Zu den Zahlen. Auch hier zuerst das Erfreuliche: Während der Spielzeit 2011/12 erwirtschaftete das Dreispartenhaus einen Gewinn von 82’229 Franken. Dies obwohl sich das Theater wegen der verlorenen Abstimmung über zusätzliche Subventionen im Kanton Baselland in einer ausgesprochen schwierigen finanziellen Situation befand. Weil der Subventionsgeber Basel-Stadt seine Beiträge aber kurzfristig um 1,5 Millionen Franken erhöhte, stieg der Gesamtertrag gegenüber dem Vorjahr dennoch leicht auf 55,6 Millionen Franken an.
Weniger Produktionen
Und nun zum Negativen: Die Zuschauerzahlen sind 2011/12 um 13’000 von 178’000 auf 165’000 deutlich gesunken. Das liege, so die Verantwortlichen, zum einen an der Tatsache, dass wegen der Planungsunsicherheit die Anzahl der Neuproduktionen in der Oper auf der Grossen Bühne von sieben auf fünf gesenkt werden musste. Da wiegt natürlich eine Produktion, die beim Publikum keinen Anklang findet (namentlich wurde Christoph Marthalers «Lo stimolatore cardiaco» genannt) umso schwerer. Entsprechend sank auch die Auslastung auf der Grossen Bühne von 64,2 Prozent auf 61,6 Prozent – was, wenn man es nach Sparten aufschlüsselt, hauptsächlich an der Oper liegt, denn das Ballett konnte sich bei der Auslastung mehr oder weniger halten.

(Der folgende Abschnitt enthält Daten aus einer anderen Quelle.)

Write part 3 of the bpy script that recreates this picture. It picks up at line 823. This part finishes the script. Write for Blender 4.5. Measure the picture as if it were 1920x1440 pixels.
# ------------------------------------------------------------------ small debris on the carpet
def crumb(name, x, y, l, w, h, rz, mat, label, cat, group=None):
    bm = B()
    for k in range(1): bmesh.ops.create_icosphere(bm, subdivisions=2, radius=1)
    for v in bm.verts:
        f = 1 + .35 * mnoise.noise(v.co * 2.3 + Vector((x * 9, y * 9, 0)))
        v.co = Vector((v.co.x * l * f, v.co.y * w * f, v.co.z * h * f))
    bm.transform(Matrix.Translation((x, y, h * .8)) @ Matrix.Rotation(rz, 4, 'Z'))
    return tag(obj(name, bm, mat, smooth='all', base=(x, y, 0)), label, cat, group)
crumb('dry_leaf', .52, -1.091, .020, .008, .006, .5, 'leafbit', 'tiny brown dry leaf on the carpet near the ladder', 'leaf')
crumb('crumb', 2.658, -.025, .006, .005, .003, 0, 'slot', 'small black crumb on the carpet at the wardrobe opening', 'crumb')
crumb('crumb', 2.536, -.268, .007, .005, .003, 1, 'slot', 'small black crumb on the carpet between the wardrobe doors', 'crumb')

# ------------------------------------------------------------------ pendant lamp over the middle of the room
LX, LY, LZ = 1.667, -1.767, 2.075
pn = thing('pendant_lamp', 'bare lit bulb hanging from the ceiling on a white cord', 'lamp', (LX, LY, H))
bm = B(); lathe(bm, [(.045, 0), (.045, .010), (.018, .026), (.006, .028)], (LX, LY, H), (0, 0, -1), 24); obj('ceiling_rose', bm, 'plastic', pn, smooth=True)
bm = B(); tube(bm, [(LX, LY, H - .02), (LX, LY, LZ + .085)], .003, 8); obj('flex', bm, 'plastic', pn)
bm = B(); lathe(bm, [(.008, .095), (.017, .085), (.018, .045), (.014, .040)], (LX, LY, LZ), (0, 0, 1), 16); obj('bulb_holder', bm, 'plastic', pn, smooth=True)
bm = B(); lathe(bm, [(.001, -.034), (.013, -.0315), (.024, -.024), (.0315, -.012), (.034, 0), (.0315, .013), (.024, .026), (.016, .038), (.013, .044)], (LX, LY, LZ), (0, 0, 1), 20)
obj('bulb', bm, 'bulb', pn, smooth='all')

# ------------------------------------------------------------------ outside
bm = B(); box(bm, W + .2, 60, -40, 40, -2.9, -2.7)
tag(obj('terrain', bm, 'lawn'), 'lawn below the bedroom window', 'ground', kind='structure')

Beim Schauspiel präsentiert sich die Situation noch düsterer. Während die Auslastung auf der Kleinen Bühne dank des Renners «Die Unterrichtsstunde» von Eugène Ionesco mit 66,3 Prozent mehr oder weniger konstant blieb, sank sie im eh schon nicht sonderlich erfolgreichen Schauspielhaus von 51,0 Prozent auf 47,9 Prozent und damit auch deutlich unter die 50-Prozent-Marke. Hier fielen die schlechten Auslastungen der beiden Produktionen «Wenn die Götter weinen» von Dennis Kelly und «Das Mansion am Südpol» von Anna Viebrock besonders ins Gewicht. Einzig die Familienproduktion «Krabat» nach Otfried Preusslers gleichnamigem Roman erreichte eine Auslastung von über 50 Prozent – genauer: 59,9 Prozent)
«Jeder Zuschauerrückgang schmerzt»
Alles in allem sank die durchschnittliche Auslastung im Theater Basel um über 2 Prozent von 60,85 Prozent auf 58,5 Prozent. Während bei der Oper die geringere Zahl an Neuproduktionen eine gewisse Rechtfertigung für den Zuschauerrückgang sein kann, spielen beim Schauspiel künstlerische Gründe eine nicht unwesentliche Rolle, wie auch Georges Delnon durchblicken liess. Tatsächlich vermochten der abtretende Schauspieldirektor Elias Perrig und sein Team in der vergangenen Spielzeit wenig zu überzeugen. «Jeder Zuschauerrückgang schmerzt», sagte Delnon und ergänzte selbstkritisch, dass man sich von den erhofften Marke von 200’000 Zuschauerinnen und Zuschauern wiederum weiter entfernt habe.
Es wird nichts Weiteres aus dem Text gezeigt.